The weight of the past few years as a single mom has been palpable —encompassing my mother’s death a year a half ago after complications from a massive stroke—as well as other daunting challenges. Let’s just say, life has been messy. However, thank goodness, the learning has been rich and the clarity gleaming beyond the fog. Fortunately, I have been open to it. Not just about the social media stuff, mind you—but most everything, really— life, love, the way I tick, and my relationship to all of it—media, circumstances, feelings, places, people . . . That’s the good part.
“I am convinced that life is 10% what happens to me
and 90% how I react to it.”
― Charles R. Swindoll
This awareness is informing my writing, as well. Hence, I have arrived at this very blog post. In fact, I now think our relationship to our content is probably more important than the content itself. In this new media, mega-sphere world, we have admittedly become obsessed with our gadgets—with the act of communicating. As Sherry Turkle says in Alone Together, we are too busy communicating to really connect.

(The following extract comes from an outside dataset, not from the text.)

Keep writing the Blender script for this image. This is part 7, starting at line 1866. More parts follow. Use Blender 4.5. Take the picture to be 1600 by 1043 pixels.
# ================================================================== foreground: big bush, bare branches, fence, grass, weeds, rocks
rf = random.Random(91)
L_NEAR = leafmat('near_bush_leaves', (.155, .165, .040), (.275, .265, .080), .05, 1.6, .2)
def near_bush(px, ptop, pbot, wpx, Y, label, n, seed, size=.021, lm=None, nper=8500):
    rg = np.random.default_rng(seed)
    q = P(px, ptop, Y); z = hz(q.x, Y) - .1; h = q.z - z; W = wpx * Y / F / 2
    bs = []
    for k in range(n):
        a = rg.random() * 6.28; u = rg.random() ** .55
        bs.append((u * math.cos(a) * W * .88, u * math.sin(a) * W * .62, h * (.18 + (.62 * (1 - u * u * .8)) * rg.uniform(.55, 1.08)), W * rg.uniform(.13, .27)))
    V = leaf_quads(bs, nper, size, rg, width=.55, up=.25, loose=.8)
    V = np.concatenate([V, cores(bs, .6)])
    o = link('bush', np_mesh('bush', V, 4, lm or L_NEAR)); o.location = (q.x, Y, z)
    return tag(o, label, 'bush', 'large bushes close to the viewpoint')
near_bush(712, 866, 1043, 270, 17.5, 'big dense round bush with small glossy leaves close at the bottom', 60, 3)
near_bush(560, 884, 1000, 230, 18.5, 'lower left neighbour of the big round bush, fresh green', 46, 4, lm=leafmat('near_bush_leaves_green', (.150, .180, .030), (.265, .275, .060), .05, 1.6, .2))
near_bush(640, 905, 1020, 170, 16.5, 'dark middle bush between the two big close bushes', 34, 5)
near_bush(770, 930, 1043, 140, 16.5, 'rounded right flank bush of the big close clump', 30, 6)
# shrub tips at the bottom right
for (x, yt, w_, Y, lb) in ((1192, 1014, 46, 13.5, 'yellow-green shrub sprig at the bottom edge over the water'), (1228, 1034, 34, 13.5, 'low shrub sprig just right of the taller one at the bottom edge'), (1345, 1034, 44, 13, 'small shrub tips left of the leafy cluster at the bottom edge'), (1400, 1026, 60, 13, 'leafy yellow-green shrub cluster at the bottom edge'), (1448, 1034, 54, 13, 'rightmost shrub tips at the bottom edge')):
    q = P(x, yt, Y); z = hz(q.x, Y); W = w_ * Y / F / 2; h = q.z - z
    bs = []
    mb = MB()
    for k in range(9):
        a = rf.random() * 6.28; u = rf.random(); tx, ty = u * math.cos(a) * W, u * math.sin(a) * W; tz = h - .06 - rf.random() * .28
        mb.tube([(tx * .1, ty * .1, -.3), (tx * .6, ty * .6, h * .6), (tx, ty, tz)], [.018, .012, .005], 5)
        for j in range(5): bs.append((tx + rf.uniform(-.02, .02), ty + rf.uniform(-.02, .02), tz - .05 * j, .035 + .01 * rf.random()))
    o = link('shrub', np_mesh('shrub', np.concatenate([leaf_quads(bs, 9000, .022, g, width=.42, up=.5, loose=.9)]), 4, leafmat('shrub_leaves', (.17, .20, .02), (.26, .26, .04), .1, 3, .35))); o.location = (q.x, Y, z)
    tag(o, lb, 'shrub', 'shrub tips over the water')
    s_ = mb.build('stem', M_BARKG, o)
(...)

Ironically, we began this social journey with rabid focus on the technology—the latest whiz-bang toy du jour. What will we do with Twitter? Instagram? Yada? Yada? Then, we moved to “content marketing.” We’re all about the content. The what. Serve it up in giant scoops of frothy, delicious digital goodness—early and often to satisfy Google’s ravenous, insatiable appetites. Businesses and thought leaders have been maniacal about producing “the right content” with the right words at the right time. SEO-yea! Maximizing, masticating and matriculating . . .
But, now, I think it’s really and truly about relating. Getting to the heart of the matter, right? Who are we? What are we about? Not another refill of the cloying Kool-Aid. After all, what does really matter?
Am I conscious? Am I present? Am I paying attention? No more facade, thank you.
What does this mean to our marketing plans? Not sure. And more important, what does this mean to our relationships—whether they are with friends, romantic partners, business partners, parents, children, subordinates, siblings, superiors, colleagues, employees, customers, shareholders, vendors, service technicians, teachers, neighbors, customers, students, etc. . . . or the person behind us in line at Target? Anyone. You? It means being fully present, in the present—in the relationship. (And I don’t mean with your phone, but that’s another post.) In fact, the truth is there will come time when . . .
The words don’t matter, because we cannot hear them.
The affectations, witty banter and posh color choices don’t matter, because we cannot see them.
And what matters is simply spirit—being there.
Life coach Martha Beck says, “Little miracles begin happening to you whenever you turn toward your right life – even if it’s in the middle of the muck and mire. Small miracles turn into big ones.” We just need to pay attention.
So, once again, I ask the question, are you content?